Judge's previous creations, which include Beavis and Butt-Head, King of the Hilland Office Space, have made him many millions of dollars and spawned enough catch phrases to fill a couple of chapters in Bartlett's Familiar Quotations; as you read these very words, thousands of dorks all over America are annoying their co-workers by muttering about Swingline staplers. But even most of Judge's most devoted fans were unaware he had a new film in theaters because Fox dumped this thing like a radioactive turd, releasing it to but a handful of cities, with no TV or radio ads, no posters, no media press kits . . . basically, the only way you'd have known this movie existed is if you happened to run into Judge somewhere and asked him what he's been up to lately.

Idiocracy is arguably as good as anything else Judge has done, it stars a bona fide A-lister, and it looks like it cost a bundle; after all, all those grimy, crumbling city streets and little doodlebug cars couldn't have come cheap. So what gives? Why is Fox treating Judge and his film so shabbily?

With King of the Hill, Judge comes across as that rarest of creatures on the modern American scene: an honest-to-gosh compassionate conservative. Very occasionally the show degenerates into wearisome Republican propaganda, but Hank Hill is generally a quiet and reasonable soul who espouses the kind of folksy values that are fairly hard to fault—hard work is good for you, and all that. Idiocracy is a more vicious beast, and if you didn't know better, you could easily take it as the work of some angry commie kid. The film relentlessly and savagely attacks corporate America: here, ill-tempered Carl's Jr. vending machines snarl, “Fuck you, I'm eating!”, Costco stores are the size of Arizona, and Fox News is hosted by a shirtless himbo and a hot chick in a bustier who cheerfully and sexily lie to an endlessly gullible public. Idiocracyall but grabs you by the lapels and screams, “Stop buying all this McCrap and read a fucking book already!” No wonder Fox didn't get behind this thing, not while the Rock has a new mind-rotter flooding the multiplexes.

There are a few moments in Idiocracy when some of Judge's red state prejudices surface (even the otherwise kind-hearted Joe refers harshly to “fags,” for instance), but for most of its running time, the film is so wonderfully shocking and subversive, saying so many blackly comic truths about life in these United States, that you can hardly believe Judge is getting away with it. But then you realize that, thanks to Fox, the film only reached the tiniest fraction of its potential audience; it could well be that the only people who saw it last week were me, the two sixtysomethings and the Griffith fan. So just what is Judge getting away with, again?

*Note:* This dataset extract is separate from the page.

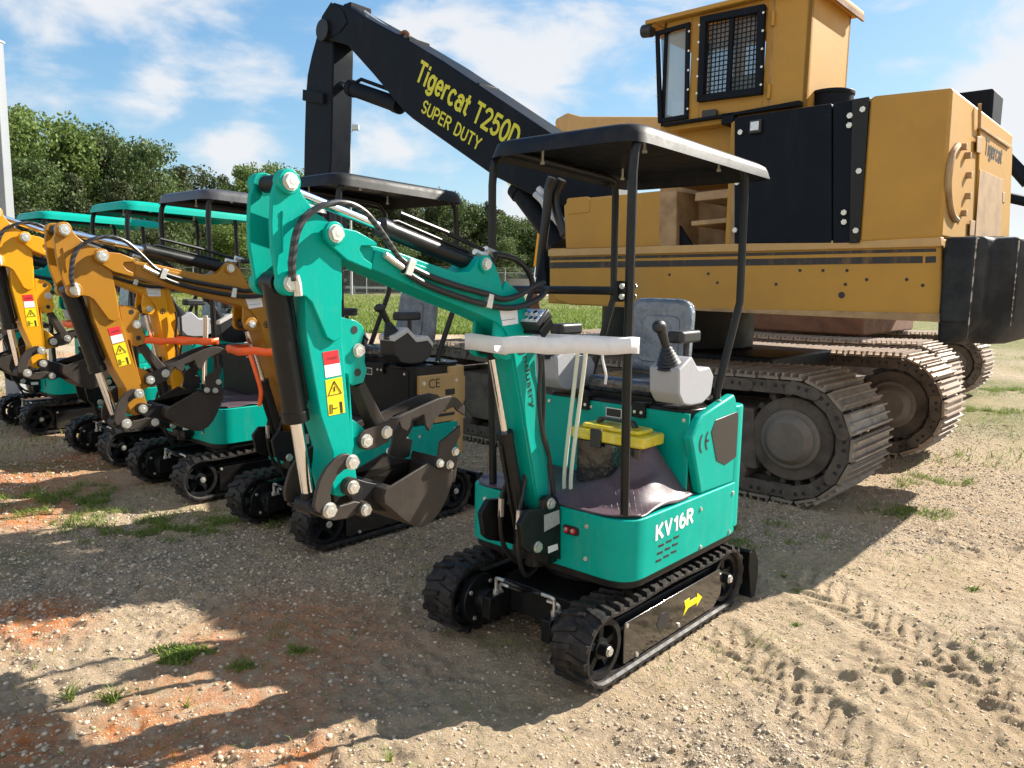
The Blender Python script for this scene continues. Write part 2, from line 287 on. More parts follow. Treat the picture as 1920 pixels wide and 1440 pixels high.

Of course, Office Space was poorly promoted and tanked on its initial release, and it has since become one of those Spinal Tap-esque “cult” hits, where everybody in America seems to be a member of the cult. (Seriously, just mention the Swingline stapler at your office tomorrow morning, and half the people there will start mumbling about burning down the building.) Assuming Fox bothers to put this movie out on DVD, it seems inevitable that an audience will find it and love it. Idiocracy paints a grim picture of our future, but I'm willing to bet that this smart, angry little comedy's own future will be a happy one.